Dataset records:

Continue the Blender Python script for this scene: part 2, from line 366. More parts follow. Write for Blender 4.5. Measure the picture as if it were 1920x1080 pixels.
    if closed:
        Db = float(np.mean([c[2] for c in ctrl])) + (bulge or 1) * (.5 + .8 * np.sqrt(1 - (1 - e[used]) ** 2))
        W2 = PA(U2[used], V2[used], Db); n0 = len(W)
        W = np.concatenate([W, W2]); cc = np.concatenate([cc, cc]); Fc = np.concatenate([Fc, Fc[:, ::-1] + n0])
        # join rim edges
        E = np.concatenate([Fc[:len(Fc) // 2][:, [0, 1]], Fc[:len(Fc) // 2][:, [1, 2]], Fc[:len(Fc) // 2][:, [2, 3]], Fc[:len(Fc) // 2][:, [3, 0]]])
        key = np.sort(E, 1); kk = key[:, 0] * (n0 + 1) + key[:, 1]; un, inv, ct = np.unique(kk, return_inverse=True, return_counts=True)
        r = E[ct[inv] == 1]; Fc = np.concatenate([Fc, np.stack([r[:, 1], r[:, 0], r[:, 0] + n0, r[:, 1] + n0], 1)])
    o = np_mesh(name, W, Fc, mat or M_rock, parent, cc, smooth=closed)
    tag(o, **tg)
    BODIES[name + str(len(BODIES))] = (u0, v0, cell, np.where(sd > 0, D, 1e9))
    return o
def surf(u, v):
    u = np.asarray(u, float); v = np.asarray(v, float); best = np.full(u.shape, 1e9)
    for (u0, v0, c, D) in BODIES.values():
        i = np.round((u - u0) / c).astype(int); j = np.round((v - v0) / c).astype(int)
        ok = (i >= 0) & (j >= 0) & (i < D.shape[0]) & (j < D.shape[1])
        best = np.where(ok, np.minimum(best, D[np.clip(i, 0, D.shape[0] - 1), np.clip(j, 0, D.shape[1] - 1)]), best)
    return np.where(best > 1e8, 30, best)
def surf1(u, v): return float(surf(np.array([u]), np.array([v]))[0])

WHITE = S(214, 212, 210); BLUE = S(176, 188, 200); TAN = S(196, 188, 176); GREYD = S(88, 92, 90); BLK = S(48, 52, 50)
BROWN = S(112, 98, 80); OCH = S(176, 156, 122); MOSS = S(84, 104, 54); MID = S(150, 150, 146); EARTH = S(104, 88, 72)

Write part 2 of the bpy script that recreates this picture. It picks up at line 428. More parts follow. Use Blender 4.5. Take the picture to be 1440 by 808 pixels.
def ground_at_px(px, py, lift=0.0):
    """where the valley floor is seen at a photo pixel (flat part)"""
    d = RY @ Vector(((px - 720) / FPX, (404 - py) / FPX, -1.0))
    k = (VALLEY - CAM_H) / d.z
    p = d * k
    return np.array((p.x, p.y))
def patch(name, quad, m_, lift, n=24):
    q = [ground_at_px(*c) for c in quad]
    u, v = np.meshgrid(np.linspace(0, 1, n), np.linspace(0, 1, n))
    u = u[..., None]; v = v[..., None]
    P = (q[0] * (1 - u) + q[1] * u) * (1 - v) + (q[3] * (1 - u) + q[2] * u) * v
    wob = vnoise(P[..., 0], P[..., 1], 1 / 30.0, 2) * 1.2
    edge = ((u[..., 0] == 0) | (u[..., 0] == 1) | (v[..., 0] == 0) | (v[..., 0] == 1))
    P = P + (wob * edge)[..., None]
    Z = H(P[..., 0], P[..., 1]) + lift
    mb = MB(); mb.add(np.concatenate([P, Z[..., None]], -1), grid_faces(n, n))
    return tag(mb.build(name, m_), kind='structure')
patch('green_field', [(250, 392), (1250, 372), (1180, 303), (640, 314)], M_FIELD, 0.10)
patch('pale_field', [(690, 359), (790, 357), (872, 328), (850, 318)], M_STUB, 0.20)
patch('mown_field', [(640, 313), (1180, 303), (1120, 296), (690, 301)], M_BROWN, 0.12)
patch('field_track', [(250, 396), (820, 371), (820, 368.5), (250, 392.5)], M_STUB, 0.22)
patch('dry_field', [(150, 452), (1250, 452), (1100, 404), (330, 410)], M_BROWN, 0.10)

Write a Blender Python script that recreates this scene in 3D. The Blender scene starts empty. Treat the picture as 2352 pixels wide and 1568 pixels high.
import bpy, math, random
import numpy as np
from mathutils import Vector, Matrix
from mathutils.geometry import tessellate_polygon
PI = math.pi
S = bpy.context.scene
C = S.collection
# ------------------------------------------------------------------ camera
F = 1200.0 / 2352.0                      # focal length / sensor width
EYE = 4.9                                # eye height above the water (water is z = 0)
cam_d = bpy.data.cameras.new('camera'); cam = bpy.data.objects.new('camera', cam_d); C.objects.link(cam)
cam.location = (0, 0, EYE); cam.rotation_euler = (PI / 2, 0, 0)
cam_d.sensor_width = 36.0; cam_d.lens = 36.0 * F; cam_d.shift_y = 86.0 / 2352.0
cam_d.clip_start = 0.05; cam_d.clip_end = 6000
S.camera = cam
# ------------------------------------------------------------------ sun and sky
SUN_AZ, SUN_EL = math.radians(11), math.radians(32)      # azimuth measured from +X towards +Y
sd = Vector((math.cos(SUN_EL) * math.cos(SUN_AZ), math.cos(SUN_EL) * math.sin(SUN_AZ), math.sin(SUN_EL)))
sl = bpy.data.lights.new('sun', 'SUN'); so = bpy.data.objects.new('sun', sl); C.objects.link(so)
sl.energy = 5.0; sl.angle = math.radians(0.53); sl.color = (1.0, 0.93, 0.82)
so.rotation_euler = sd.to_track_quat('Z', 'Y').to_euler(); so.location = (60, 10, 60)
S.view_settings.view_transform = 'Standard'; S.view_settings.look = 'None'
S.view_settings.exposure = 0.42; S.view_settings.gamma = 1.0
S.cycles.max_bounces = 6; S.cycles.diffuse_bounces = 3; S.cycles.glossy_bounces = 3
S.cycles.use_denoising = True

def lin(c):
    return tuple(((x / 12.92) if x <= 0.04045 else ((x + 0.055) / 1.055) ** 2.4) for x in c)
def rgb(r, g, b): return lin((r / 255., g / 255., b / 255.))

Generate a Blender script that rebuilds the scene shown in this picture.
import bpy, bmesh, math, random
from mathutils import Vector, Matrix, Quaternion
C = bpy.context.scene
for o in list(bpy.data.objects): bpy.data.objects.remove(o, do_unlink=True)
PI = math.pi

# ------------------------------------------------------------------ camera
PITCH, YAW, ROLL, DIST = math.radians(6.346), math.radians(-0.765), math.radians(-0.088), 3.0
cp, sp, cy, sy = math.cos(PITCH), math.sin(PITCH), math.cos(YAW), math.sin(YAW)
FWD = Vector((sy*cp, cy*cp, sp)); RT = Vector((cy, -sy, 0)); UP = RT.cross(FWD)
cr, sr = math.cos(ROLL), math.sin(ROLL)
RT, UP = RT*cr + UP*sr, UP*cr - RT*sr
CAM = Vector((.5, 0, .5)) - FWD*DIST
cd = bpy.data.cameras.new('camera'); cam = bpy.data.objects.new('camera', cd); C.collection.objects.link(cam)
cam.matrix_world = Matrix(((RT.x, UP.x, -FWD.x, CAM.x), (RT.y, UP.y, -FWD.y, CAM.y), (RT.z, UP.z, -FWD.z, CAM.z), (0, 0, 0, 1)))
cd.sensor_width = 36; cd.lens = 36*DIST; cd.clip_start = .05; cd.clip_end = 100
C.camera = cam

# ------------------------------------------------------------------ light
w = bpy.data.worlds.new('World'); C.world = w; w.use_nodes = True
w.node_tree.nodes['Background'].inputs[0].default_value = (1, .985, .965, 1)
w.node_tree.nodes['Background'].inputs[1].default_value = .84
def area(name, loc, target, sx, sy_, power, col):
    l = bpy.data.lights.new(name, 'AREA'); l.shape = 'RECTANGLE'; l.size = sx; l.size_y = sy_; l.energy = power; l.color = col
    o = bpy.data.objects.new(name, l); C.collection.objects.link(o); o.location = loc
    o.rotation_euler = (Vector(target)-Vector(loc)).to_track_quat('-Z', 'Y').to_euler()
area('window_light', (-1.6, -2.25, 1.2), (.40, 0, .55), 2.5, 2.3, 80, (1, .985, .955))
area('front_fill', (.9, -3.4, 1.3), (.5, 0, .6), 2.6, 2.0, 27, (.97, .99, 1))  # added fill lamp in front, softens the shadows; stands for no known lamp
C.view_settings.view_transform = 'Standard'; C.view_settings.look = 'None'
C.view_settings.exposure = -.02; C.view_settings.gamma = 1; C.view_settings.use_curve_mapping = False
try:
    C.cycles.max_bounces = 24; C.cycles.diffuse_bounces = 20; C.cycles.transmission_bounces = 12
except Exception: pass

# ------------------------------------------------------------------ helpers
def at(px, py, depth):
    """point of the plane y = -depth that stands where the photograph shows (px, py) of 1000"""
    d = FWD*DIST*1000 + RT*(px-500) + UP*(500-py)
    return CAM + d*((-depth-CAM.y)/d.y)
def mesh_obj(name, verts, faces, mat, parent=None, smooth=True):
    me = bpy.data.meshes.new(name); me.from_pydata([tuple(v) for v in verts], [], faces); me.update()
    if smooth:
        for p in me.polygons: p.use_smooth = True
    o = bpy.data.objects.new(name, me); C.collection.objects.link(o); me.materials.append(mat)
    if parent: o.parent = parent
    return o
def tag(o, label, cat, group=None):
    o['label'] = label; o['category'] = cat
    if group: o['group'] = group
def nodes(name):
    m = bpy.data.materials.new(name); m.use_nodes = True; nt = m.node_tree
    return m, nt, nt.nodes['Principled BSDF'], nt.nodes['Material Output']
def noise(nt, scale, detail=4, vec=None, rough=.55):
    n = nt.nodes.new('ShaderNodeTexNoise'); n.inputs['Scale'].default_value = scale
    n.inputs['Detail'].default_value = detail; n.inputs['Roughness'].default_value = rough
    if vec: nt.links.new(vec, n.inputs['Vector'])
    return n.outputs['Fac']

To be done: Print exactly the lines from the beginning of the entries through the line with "BROWN = S(112, 98, 80);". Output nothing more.

Response to this task:
Continue the Blender Python script for this scene: part 2, from line 366. More parts follow. Write for Blender 4.5. Measure the picture as if it were 1920x1080 pixels.
    if closed:
        Db = float(np.mean([c[2] for c in ctrl])) + (bulge or 1) * (.5 + .8 * np.sqrt(1 - (1 - e[used]) ** 2))
        W2 = PA(U2[used], V2[used], Db); n0 = len(W)
        W = np.concatenate([W, W2]); cc = np.concatenate([cc, cc]); Fc = np.concatenate([Fc, Fc[:, ::-1] + n0])
        # join rim edges
        E = np.concatenate([Fc[:len(Fc) // 2][:, [0, 1]], Fc[:len(Fc) // 2][:, [1, 2]], Fc[:len(Fc) // 2][:, [2, 3]], Fc[:len(Fc) // 2][:, [3, 0]]])
        key = np.sort(E, 1); kk = key[:, 0] * (n0 + 1) + key[:, 1]; un, inv, ct = np.unique(kk, return_inverse=True, return_counts=True)
        r = E[ct[inv] == 1]; Fc = np.concatenate([Fc, np.stack([r[:, 1], r[:, 0], r[:, 0] + n0, r[:, 1] + n0], 1)])
    o = np_mesh(name, W, Fc, mat or M_rock, parent, cc, smooth=closed)
    tag(o, **tg)
    BODIES[name + str(len(BODIES))] = (u0, v0, cell, np.where(sd > 0, D, 1e9))
    return o
def surf(u, v):
    u = np.asarray(u, float); v = np.asarray(v, float); best = np.full(u.shape, 1e9)
    for (u0, v0, c, D) in BODIES.values():
        i = np.round((u - u0) / c).astype(int); j = np.round((v - v0) / c).astype(int)
        ok = (i >= 0) & (j >= 0) & (i < D.shape[0]) & (j < D.shape[1])
        best = np.where(ok, np.minimum(best, D[np.clip(i, 0, D.shape[0] - 1), np.clip(j, 0, D.shape[1] - 1)]), best)
    return np.where(best > 1e8, 30, best)
def surf1(u, v): return float(surf(np.array([u]), np.array([v]))[0])

WHITE = S(214, 212, 210); BLUE = S(176, 188, 200); TAN = S(196, 188, 176); GREYD = S(88, 92, 90); BLK = S(48, 52, 50)
BROWN = S(112, 98, 80); OCH = S(176, 156, 122); MOSS = S(84, 104, 54); MID = S(150, 150, 146); EARTH = S(104, 88, 72)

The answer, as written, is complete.